La reciente captura de
Joaquín Guzmán Loera, el Chapo, ha dado qué opinar a la gran mayoría de los
mexicanos; en todos lados, en todos los sectores, alguien tiene alguna versión
de lo sucedido. Curioso, pues solemos inmiscuirnos poco en la vida política de
nuestro país. La seguridad de la comunidad sólo nos preocupa cuando hemos sido
víctimas de la delincuencia. La fama del capo nos hace voltear a mirarlo. No
sólo lo vemos y nos quedamos enmudecidos por su internacional influencia, por
su tremendo poder, tomamos algún tipo de postura sobre él, es decir, lo
consideramos justo o injusto, bueno o malo. Quienes se alegran del mucho poder
que tiene el gran capo, lo ven como un triunfador adinerado a quien se teme y
vale la pena emular; por otro lado, hay quienes lo ven como un ser malvado,
propiciador de muerte, violencia y destrucción.
No resulta sorpresivo ver
que quienes ensalzan al Chapo suelen ser criminales, desencantados con la
política nacional o amantes de los placeres; admiran su capacidad para violar
la ley, imponer la suya y la facilidad con la que puede satisfacer casi
cualquier placer.
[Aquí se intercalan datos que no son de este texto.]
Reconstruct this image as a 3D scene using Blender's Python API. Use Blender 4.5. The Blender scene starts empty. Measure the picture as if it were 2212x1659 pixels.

Los restantes se indignan con la violencia del país, el dolor
de cada víctima del narcotráfico (sufren con cada nuevo huérfano o con cada
prójimo maltratado) y les aterra la imposibilidad de vivir bien en un contexto
sangriento. Si bien el capo recién atrapado no representa el todo del
narcotráfico en México y, parafraseándolo, cuando él no esté seguirá habiendo
tráfico de drogas, al menos sí ha logrado extender los dominios de su cártel y
ha progresado como empresario, aumentando su poder y disminuyendo el del
estado, acrecentando la violencia y disminuyendo la paz. Qué pensemos de la
labor del Chapo nos dice, en parte, quiénes somos; ya casi no admiramos a los
grandes héroes que buscaban la justicia, mucho menos queremos emularlos, pues
admiramos mayormente a quienes actúan injustamente, a quienes se imponen. Don
Quijote de la Mancha sólo nos causa risa.